How Carriers Keep Great Drivers Behind the Wheel

Motor carriers face a constant loss of qualified drivers, with some experiencing up to 150-percent turnover annually. Replacing a driver costs carriers $12,000 to $15,000 in separation, replacement, and training costs—a significant hit to their bottom line. High driver turnover also undermines carrier safety performance and customer service.

To meet shipper demand, some carriers attempt to handle high freight volumes with a reduced driver pool, which can result in accidents and low driver morale. Conflict among shippers, carriers, and receivers may also create loading and unloading delays in already tighter-than-average scheduling.

Some driver turnover is necessary, and benefits shippers and carriers. Carriers must sometimes let drivers go because their poor performance creates safety or customer service issues. This type of turnover saves shippers and carriers money in the long run, and helps support the carrier’s performance standards.

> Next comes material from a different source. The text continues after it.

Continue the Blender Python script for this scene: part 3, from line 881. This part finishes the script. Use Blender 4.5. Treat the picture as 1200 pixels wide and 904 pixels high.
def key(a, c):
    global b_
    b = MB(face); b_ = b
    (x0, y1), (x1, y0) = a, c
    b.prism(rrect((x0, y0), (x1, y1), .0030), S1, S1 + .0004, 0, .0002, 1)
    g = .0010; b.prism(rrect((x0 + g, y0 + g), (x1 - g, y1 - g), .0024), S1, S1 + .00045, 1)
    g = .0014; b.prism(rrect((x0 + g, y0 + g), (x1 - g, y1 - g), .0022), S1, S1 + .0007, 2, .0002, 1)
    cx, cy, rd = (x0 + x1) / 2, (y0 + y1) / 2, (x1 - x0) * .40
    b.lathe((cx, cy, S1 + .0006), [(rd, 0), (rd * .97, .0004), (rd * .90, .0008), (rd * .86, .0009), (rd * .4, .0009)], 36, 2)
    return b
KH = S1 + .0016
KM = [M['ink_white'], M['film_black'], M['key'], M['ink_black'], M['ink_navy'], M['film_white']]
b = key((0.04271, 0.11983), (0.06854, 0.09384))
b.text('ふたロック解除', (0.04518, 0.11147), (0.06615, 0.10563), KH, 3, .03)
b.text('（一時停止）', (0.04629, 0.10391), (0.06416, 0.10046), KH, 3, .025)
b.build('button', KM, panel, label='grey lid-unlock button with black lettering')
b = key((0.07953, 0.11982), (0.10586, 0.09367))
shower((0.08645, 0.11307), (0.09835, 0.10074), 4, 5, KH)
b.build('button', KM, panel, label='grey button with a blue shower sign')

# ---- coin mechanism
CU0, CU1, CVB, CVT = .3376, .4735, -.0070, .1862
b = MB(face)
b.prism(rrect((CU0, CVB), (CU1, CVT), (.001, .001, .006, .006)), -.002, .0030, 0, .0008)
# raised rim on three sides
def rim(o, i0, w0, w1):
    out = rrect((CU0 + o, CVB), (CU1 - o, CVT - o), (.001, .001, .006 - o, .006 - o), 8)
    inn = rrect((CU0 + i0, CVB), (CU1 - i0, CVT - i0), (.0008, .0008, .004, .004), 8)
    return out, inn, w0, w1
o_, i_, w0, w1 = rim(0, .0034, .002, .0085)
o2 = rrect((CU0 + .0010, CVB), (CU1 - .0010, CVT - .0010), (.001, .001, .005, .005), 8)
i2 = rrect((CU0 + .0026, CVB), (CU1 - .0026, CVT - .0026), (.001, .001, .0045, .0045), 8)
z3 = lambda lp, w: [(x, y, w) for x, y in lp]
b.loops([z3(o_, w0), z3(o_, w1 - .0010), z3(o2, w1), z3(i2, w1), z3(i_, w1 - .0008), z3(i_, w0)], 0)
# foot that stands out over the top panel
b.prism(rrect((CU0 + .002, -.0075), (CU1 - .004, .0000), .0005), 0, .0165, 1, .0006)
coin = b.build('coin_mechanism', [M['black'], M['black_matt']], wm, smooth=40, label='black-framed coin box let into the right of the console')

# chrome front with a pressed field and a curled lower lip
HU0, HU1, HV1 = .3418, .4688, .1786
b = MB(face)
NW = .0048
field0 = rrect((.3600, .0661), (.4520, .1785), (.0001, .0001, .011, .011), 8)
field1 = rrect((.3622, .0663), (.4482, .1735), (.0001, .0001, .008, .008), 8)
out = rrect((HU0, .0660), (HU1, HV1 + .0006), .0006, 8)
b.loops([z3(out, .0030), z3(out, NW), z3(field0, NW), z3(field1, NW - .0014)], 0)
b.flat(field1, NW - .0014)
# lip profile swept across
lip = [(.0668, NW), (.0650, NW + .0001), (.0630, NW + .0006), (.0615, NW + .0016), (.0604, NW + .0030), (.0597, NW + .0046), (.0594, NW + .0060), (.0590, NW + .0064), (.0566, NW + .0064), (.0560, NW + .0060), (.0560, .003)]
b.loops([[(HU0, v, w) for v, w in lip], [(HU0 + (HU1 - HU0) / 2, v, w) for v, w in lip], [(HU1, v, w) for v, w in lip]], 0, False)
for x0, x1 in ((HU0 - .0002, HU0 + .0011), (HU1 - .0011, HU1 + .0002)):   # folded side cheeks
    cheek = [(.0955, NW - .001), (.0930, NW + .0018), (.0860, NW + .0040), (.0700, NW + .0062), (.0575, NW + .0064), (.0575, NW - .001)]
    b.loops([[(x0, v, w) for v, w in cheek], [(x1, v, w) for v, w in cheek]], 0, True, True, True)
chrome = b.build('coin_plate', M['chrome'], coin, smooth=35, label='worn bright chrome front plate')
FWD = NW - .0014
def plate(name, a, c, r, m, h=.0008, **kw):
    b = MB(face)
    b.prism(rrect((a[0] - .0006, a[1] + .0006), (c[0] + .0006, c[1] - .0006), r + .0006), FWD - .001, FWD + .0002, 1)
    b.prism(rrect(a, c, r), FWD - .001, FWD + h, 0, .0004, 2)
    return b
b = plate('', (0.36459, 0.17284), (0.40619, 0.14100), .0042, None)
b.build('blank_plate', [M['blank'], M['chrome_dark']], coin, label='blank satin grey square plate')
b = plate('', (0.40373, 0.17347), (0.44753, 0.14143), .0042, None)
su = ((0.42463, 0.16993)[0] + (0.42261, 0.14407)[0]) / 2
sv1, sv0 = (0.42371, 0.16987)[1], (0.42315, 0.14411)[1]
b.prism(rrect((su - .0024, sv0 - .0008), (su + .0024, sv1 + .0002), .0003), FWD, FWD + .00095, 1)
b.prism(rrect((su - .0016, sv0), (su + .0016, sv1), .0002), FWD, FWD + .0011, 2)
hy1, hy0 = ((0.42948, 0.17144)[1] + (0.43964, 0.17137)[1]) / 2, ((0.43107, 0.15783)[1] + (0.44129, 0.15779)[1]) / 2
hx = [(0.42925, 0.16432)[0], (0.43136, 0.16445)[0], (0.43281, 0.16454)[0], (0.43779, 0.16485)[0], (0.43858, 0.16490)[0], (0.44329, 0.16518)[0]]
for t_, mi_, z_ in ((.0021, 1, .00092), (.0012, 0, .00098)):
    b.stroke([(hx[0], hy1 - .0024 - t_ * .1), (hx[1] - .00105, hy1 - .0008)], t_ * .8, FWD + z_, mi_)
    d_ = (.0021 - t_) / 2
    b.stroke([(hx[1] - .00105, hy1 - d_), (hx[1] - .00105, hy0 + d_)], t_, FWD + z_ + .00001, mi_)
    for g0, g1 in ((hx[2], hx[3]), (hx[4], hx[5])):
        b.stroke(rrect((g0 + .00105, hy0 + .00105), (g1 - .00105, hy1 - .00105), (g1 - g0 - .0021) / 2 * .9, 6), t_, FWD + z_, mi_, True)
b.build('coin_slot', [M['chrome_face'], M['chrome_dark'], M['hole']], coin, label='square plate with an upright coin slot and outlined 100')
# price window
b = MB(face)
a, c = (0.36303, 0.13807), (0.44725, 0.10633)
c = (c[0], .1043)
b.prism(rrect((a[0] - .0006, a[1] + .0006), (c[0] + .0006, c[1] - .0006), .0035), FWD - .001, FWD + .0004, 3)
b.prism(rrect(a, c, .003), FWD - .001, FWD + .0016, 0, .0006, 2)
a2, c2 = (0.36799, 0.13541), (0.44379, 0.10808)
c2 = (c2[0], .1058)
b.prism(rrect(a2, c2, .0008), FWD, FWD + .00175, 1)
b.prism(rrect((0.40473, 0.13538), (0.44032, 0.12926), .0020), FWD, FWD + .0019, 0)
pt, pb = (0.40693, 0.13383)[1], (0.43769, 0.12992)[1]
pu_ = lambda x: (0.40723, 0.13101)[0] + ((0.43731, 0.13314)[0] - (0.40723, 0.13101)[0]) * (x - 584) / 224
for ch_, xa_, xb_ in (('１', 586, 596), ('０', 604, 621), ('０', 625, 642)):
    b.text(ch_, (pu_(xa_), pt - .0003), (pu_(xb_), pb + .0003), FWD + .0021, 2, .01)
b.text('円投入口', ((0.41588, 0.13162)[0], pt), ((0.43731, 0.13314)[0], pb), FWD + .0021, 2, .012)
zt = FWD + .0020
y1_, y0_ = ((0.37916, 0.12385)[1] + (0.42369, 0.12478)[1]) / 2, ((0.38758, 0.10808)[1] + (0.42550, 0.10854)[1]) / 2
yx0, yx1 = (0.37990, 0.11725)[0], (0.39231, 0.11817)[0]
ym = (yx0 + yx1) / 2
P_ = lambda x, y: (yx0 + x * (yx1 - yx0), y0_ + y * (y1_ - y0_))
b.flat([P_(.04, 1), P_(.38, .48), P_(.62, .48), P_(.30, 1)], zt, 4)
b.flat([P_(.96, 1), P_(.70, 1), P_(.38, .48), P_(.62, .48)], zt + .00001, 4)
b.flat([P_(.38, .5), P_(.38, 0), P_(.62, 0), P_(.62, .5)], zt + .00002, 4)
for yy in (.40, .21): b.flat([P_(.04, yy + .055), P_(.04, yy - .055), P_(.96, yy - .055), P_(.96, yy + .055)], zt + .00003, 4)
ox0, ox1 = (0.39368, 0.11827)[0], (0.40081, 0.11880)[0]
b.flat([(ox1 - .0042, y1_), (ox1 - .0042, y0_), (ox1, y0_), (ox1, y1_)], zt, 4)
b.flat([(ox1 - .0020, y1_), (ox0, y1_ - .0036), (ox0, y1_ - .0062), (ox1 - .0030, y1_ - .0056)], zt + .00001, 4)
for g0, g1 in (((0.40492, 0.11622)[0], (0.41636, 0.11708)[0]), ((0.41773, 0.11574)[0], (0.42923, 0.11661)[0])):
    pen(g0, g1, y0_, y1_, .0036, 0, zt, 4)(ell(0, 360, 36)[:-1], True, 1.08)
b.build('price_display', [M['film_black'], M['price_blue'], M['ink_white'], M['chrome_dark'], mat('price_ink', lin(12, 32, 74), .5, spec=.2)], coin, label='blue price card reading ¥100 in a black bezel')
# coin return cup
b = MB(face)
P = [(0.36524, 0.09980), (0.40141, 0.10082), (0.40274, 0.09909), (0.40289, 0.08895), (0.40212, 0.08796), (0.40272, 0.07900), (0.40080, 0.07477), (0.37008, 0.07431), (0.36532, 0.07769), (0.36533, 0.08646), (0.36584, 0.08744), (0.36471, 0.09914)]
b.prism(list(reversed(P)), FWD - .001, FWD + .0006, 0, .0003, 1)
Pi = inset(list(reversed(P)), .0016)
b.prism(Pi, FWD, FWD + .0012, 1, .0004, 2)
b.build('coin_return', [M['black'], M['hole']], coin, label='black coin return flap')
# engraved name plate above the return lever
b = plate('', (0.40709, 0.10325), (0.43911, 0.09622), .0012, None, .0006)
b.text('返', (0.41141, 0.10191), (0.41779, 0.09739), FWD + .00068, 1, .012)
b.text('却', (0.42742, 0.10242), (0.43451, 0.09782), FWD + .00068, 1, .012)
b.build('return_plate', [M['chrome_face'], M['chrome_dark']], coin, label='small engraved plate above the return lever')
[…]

Negative turnover, however, is when carriers lose drivers who are a valuable part of the organization. Many carriers make significant efforts to prevent this type of turnover by addressing common reasons drivers leave. Some of the most common causes of negative turnover are:

  • Lack of respect
  • Lack of sense of belonging
  • Time demands of the job
  • Insufficient benefits
  • Inadequate compensation

Retain, Don’t Replace

No quick solution can fix all the causes of driver turnover, but carriers might benefit from spending more money on retention programs, instead of recruiting programs. Many carriers are throwing money away on recruiting and advertising, when their best recruiters are, in fact, their current drivers. A good word from one driver to another about a company is as good as gold when it comes to recruiting.

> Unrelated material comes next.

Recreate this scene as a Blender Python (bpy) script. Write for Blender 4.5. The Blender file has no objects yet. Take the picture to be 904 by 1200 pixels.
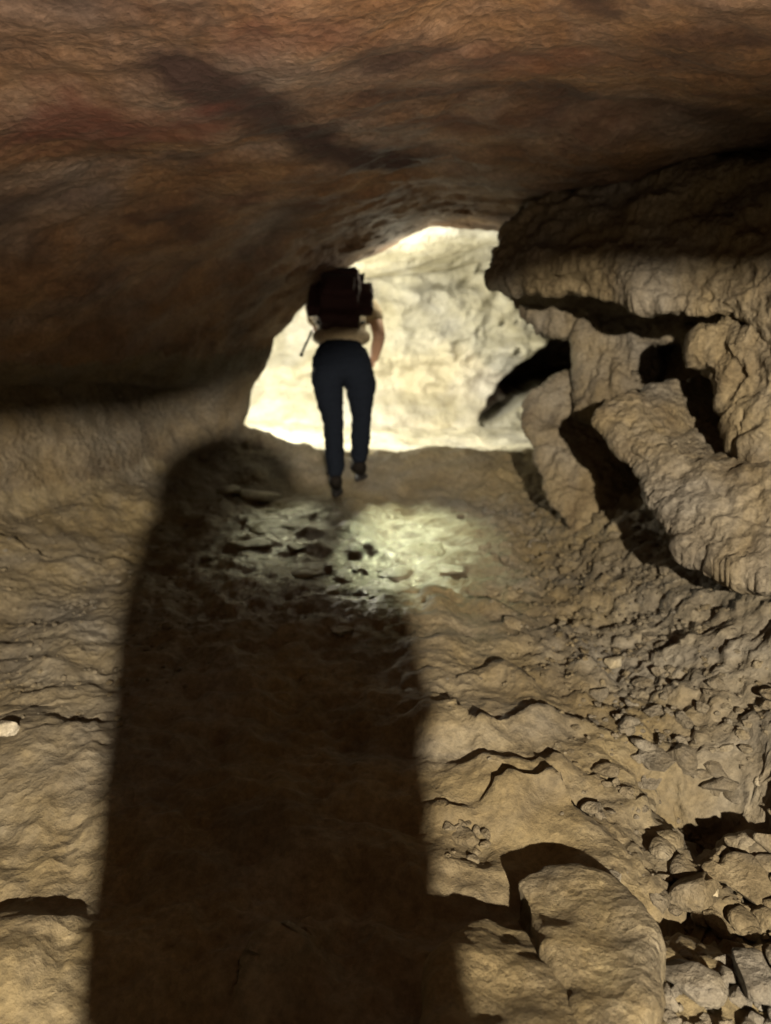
import bpy, bmesh, math, random
import numpy as np
from mathutils import Vector, Matrix

random.seed(11)
rng = np.random.default_rng(7)
R = math.radians
S = bpy.context.scene
COL = S.collection

# ------------------------------------------------------------------ camera
CAM = Vector((0.0, 0.0, 1.40))
PITCH = R(14.0)
FPX = 873.0                                  # focal length in pixels of the 904 x 1200 photograph
cam_data = bpy.data.cameras.new('camera')
cam_data.sensor_fit = 'VERTICAL'
cam_data.sensor_height = 36.0
cam_data.lens = 36.0 * FPX / 1200.0
cam_data.clip_start = 0.05
cam_data.clip_end = 200.0
cam_data.dof.use_dof = True
cam_data.dof.focus_distance = 1.9
cam_data.dof.aperture_fstop = 1.8
cam = bpy.data.objects.new('camera', cam_data)
cam.location = CAM
cam.rotation_euler = (R(90) - PITCH, 0, 0)
COL.objects.link(cam)
S.camera = cam

# ------------------------------------------------------------------ world, exposure
w = bpy.data.worlds.new('World')
S.world = w
w.use_nodes = True
bg = w.node_tree.nodes['Background']
bg.inputs[0].default_value = (1.0, 0.62, 0.66, 1)   # the last trace of stray light underground
bg.inputs[1].default_value = 0.0045
S.view_settings.view_transform = 'Standard'
S.view_settings.look = 'None'
S.view_settings.exposure = 0.0
S.view_settings.gamma = 1.0
S.cycles.use_denoising = True
S.cycles.max_bounces = 5
S.cycles.diffuse_bounces = 2
S.cycles.sample_clamp_indirect = 4.0


def lamp(name, kind, loc, energy, color, radius, target=None, angle=None, blend=0.5):
    d = bpy.data.lights.new(name, kind)
    d.energy = energy
    d.color = color
    d.shadow_soft_size = radius
    if kind == 'SPOT':
        d.spot_size = R(angle)
        d.spot_blend = blend
    o = bpy.data.objects.new(name, d)
    o.location = loc
    if target is not None:
        o.rotation_euler = (Vector(target) - Vector(loc)).to_track_quat('-Z', 'Y').to_euler()
    COL.objects.link(o)
    return o


LAMP = Vector((0.57, -3.0, 2.19))
lamp('following_headlamp', 'SPOT', LAMP, 4000.0, (1.0, 0.85, 0.63), 0.042, (0.05, 3.0, 0.75), 104, 0.25)
lamp('ceiling_fill_spot', 'SPOT', (0.50, -0.12, 0.95), 760.0, (1.0, 0.74, 0.54), 0.05, (-0.10, 1.20, 2.38), 90, 1.0)  # added fill light for the ceiling, no real torch held here
lamp('leading_headlamp', 'SPOT', (-0.36, 6.14, 1.83), 190.0, (1.0, 0.96, 0.80), 0.04, (-0.60, 8.0, 1.10), 177, 0.06)
lamp('floor_patch_spot', 'SPOT', (0.06, 5.72, 1.42), 390.0, (0.96, 1.0, 0.58), 0.03, (0.20, 4.12, 0.22), 30, 1.0)  # added spot that makes the yellow-green pool of light on the floor
lamp('wet_glint_spot', 'SPOT', (-0.64, 5.72, 1.15), 46.0, (1.0, 0.98, 0.62), 0.03, (-0.64, 4.40, 0.28), 25, 1.0)  # invented spot, put in to raise glints on the wet stones
lamp('chamber_floor_lamp', 'POINT', (-1.45, 6.75, 0.95), 150.0, (1.0, 0.95, 0.78), 0.05)
lamp('arch_rim_fill', 'POINT', (0.16, 5.62, 1.78), 13.0, (1.0, 0.90, 0.66), 0.03)  # added point light to brighten the ceiling rim at the arch

# ------------------------------------------------------------------ helpers
CP, SP_ = math.cos(PITCH), math.sin(PITCH)


def at(u, v, D):
    """the place in the cave seen at photo pixel u, v, D metres along the view"""
    X = (u - 452.0) / FPX * D
    U = (600.0 - v) / FPX * D
    return Vector((X, D * CP + U * SP_, 1.40 - D * SP_ + U * CP))


def tag(o, label=None, cat=None, group=None, kind=None):
    if label: o['label'] = label
    if cat: o['category'] = cat
    if group: o['group'] = group
    if kind: o['kind'] = kind
    return o


_perm = rng.permutation(256)
_perm = np.concatenate([_perm, _perm, _perm])
_g = rng.normal(size=(256, 3))
_g /= np.linalg.norm(_g, axis=1)[:, None]


def gnoise(p):
    i = np.floor(p).astype(np.int64)
    f = p - i
    i &= 255
    t = f * f * f * (f * (f * 6 - 15) + 10)
    out = 0.0
    for dx in (0, 1):
        wx = t[:, 0] if dx else 1 - t[:, 0]
        a = _perm[(i[:, 0] + dx) & 255]
        for dy in (0, 1):
            wy = t[:, 1] if dy else 1 - t[:, 1]
            b = _perm[a + ((i[:, 1] + dy) & 255)]
            for dz in (0, 1):
                wz = t[:, 2] if dz else 1 - t[:, 2]
                g = _g[_perm[b + ((i[:, 2] + dz) & 255)]]
                d = g[:, 0] * (f[:, 0] - dx) + g[:, 1] * (f[:, 1] - dy) + g[:, 2] * (f[:, 2] - dz)
                out = out + wx * wy * wz * d
    return out


def fbm(p, octaves=4, gain=0.5, lac=2.03):
    s, a = 0.0, 1.0
    q = np.array(p, float)
    for k in range(octaves):
        s = s + a * gnoise(q + 17.3 * k)
        q = q * lac
        a *= gain
    return s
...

Eventually, consumers will feel the effect of increased driver turnover on the transportation industry. Shippers will be forced to expand their carrier pools and investigate other transportation modes to move their products, adding costs that will impact the bottom line. Increased transportation costs and carrier capacity shortages may ultimately force them to raise product prices.

Freight delays and disruption are also a possible consequence of the driver shortage. The resulting stockouts and late home deliveries will add to consumer dissatisfaction.

High driver turnover in an industry that already faces a shortage of qualified drivers will continue to be an issue, and it will take the entire trucking industry to combat it. The average age of U.S. truck drivers is increasing, and the lack of younger drivers entering the industry will force carriers to improve their business models to accommodate current and incoming drivers’ needs, either through pay structure, haul length, or position quality.

Addressing sources of driver dissatisfaction is the best way to accommodate an increasing need for trucks to haul freight—and drivers to handle them.